Defining new kinds of data types involves a number of modifications:

  1. Add a new module (see "Adding New Modules" above). For example...
    bioscape.modules.chebi
  2. Define modules which retrieve data from sources. For example, a module which uses FTP to download files and to place them in a special downloads directory. For example...
    bioscape.modules.chebi.chebiftp
  3. Define modules which parse the downloaded data, if necessary, producing import data files. For example...
    bioscape.modules.chebi.chebiparse
  4. Add templates to implement the database schema for the data type, along with templates which support the import and update of such data. For example...
      chebi-pgsql.sql.in
      drop-chebi-pgsql.sql.in
      chebi-constraints-pgsql.sql.in
      drop-chebi-constraints-pgsql.sql.in
      import-chebi-pgsql.sql.in
      update-chebi-pgsql.sql.in
  5. Add a bulk import module for the data type. For example...
    bioscape.modules.chebi.bulk
  6. Define configuration settings for the locations and details used in the above modules. For example...
      chebi_ftp_address
      chebi_data_directory
  7. Add scripts which download and process data and import such data. For example...
      scripts/bioscape_get_chebi.py
      scripts/bioscape_import_chebi.py
  8. Add functions to the scripts/bioscape_quickstart.py script to support the new data type.

Adding New Word Lists for Searching

New lists of words which shall be searched as part of finding contextual information can be added as follows:

  1. Define a list of words. This list may be used directly by the finder implementations, or it may be imported into the database and combined with other information.
  2. Where the list is imported into the database, write database templates to define the tables involved, along with a template to import the data. For example...
      adjectives-pgsql.sql.in
      drop-adjectives-pgsql.sql.in
      import-adjectives-pgsql.sql.in
  3. If necessary, add a bulk import function for the list. For simple lists, this step is not necessary.
  4. Where a database table is involved, potentially in combination with other tables, a database reader class must be defined in the bioscape.modules.text.finders.database module along with a function returning instances of such a class.
  5. The scripts need updating to include the new data source:
      scripts/bioscape_search_cache.py
      scripts/bioscape_search_text.py (potentially only messages and comments)
  6. A constant indicating the type of contextual information must be added to the bioscape.constants module and the translations.xml file provided for the Web application.
  7. A finder class is needed to actually search for the data provided by the new source. In the bioscape.modules.text.finders.lucene module, such a class should be defined, using suitable mix-in classes, employing the newly defined constant for the data source.
  8. The bioscape.modules.text.finders module needs updating to identify the appropriate finder class when a context type is supplied to the get_context_term_finder function.
  9. Add functions to the scripts/bioscape_quickstart.py script to support the new data source.

Database Constants

Some constant values stored in the database are referenced explicitly in various parts of the software. For such values, it is most convenient to define them in the bioscape.constants module and to reference them in the database templates used to initialise and populate the database.

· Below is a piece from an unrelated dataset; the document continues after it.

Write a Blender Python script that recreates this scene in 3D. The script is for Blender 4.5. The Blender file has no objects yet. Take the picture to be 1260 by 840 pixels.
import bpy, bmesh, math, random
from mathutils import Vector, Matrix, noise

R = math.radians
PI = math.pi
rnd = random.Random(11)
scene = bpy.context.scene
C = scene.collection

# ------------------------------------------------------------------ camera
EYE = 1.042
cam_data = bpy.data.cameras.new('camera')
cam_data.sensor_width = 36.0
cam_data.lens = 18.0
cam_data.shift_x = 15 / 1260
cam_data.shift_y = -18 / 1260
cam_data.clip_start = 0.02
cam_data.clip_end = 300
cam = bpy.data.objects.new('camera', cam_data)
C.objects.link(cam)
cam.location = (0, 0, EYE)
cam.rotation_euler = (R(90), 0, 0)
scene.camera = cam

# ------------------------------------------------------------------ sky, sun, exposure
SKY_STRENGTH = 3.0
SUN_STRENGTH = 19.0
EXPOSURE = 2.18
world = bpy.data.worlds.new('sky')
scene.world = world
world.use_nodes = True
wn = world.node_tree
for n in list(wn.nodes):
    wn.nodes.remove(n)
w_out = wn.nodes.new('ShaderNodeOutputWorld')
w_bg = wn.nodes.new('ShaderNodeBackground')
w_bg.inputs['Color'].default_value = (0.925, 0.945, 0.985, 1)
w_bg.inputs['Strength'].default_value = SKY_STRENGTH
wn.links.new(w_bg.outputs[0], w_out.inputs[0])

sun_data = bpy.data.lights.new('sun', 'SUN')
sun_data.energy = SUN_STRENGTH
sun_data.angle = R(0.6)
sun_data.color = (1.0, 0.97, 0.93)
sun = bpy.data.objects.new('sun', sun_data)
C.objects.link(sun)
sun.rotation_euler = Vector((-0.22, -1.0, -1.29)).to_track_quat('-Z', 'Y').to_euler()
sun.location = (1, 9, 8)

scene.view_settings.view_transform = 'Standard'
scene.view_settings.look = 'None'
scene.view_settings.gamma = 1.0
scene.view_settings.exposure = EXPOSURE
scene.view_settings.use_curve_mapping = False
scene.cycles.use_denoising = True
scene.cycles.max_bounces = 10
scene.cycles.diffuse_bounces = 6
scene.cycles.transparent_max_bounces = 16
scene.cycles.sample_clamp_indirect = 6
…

Other kinds of values may not be referenced in the source code in this way, and may also belong to data sets which may change over time (thus being only the initial values in a data set, rather than true constants). Such values should instead be defined in files which are used to import data into the database.

Generating API Documentation

The tools directory contains a program which can be run to generate API documentation and to put such documentation in a special apidocs directory at the root of the distribution:

python tools/apidocs.py

The generated documentation is principally useful as a reference to the API, rather than as a resource illustrating the architecture of the system or as a guide to writing new components.